-- BEGIN Available data --

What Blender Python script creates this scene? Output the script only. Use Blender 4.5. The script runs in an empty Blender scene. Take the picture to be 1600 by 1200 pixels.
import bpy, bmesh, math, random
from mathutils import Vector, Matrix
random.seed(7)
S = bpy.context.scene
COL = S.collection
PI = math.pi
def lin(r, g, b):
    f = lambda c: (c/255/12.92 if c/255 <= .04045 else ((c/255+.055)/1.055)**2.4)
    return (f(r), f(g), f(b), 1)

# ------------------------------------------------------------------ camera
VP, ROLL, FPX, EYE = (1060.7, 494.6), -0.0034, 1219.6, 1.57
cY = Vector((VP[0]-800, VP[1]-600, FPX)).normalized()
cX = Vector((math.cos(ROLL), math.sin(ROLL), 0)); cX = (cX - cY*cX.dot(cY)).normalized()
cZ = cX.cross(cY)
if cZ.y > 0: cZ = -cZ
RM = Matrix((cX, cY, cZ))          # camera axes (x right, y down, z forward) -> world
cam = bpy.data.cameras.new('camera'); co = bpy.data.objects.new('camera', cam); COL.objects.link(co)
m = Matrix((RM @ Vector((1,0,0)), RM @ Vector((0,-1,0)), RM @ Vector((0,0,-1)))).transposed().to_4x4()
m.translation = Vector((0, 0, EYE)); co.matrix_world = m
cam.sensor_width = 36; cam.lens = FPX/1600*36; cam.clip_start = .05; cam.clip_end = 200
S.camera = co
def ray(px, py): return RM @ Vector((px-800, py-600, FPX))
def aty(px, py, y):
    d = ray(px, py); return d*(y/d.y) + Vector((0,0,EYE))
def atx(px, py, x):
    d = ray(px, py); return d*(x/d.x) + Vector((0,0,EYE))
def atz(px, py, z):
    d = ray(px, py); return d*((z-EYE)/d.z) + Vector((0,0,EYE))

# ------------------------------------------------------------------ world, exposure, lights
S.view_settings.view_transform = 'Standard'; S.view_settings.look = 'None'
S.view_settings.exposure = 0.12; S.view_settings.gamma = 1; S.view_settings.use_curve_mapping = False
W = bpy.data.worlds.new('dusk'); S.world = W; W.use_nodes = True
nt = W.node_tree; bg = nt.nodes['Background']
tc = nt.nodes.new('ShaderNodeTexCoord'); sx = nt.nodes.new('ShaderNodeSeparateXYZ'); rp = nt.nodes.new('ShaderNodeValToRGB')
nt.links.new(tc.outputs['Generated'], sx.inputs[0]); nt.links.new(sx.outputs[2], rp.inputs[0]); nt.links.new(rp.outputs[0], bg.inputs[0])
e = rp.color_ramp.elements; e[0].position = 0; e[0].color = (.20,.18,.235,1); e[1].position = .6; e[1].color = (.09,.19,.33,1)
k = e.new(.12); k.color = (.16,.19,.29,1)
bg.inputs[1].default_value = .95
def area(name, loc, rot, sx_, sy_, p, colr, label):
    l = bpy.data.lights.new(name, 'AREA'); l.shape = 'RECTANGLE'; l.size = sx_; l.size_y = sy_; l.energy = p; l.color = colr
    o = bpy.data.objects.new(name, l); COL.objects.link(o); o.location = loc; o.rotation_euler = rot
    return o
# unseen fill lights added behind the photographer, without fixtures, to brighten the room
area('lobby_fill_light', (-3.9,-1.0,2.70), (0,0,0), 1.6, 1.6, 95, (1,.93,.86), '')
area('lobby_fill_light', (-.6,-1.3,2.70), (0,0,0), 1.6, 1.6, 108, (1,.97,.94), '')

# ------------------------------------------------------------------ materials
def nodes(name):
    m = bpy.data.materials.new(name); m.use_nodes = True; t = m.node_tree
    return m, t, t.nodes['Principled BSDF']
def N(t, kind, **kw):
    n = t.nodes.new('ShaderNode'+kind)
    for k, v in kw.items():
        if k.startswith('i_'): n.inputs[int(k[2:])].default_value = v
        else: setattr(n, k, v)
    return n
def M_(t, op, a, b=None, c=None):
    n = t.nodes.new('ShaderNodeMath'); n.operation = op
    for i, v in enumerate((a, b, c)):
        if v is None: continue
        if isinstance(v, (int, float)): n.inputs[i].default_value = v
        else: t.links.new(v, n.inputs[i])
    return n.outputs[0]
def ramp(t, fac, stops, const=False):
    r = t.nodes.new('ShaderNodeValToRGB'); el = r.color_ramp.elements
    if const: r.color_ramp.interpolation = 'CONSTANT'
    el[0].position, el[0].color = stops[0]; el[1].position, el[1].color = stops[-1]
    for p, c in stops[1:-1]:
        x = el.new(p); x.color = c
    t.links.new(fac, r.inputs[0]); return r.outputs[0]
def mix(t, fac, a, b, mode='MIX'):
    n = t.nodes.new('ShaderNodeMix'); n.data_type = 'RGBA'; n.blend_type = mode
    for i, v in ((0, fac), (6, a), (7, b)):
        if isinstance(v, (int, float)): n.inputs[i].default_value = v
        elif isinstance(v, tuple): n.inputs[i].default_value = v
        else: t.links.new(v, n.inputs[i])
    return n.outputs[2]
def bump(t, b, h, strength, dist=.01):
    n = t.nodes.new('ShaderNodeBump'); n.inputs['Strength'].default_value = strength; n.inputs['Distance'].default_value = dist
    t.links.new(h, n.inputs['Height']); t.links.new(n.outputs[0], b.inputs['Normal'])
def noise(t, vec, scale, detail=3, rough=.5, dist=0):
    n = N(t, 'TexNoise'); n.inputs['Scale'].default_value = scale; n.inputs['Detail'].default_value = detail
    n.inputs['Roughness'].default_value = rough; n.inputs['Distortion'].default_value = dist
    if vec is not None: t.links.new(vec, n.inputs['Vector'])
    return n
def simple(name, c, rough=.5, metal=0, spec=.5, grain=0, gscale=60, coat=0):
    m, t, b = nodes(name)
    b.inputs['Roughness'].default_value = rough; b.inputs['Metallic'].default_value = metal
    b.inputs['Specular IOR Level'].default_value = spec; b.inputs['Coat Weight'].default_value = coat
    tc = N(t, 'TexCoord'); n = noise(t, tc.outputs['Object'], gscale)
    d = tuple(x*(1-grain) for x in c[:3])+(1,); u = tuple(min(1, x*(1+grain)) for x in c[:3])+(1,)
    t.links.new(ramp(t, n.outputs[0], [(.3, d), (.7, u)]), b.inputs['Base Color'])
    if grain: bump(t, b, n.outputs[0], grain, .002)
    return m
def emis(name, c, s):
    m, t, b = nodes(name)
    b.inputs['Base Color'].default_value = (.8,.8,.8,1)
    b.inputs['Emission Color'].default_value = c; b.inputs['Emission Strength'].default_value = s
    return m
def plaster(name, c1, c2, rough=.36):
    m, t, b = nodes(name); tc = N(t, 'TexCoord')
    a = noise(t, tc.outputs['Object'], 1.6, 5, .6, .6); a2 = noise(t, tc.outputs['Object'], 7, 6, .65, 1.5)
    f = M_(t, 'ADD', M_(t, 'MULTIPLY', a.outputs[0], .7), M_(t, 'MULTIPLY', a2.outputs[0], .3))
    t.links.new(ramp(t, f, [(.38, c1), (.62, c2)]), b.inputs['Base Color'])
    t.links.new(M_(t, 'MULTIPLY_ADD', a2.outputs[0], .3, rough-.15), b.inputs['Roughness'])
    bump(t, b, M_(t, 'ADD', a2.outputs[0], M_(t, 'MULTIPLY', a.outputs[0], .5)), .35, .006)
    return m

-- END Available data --

■ **What the exercise asks**
Your task is to quote the lines above, beginning with the first and ending with the one that holds "return (f(r), f(g), f(b), 1)".

■ **Exercise solution**
What Blender Python script creates this scene? Output the script only. Use Blender 4.5. The script runs in an empty Blender scene. Take the picture to be 1600 by 1200 pixels.
import bpy, bmesh, math, random
from mathutils import Vector, Matrix
random.seed(7)
S = bpy.context.scene
COL = S.collection
PI = math.pi
def lin(r, g, b):
    f = lambda c: (c/255/12.92 if c/255 <= .04045 else ((c/255+.055)/1.055)**2.4)
    return (f(r), f(g), f(b), 1)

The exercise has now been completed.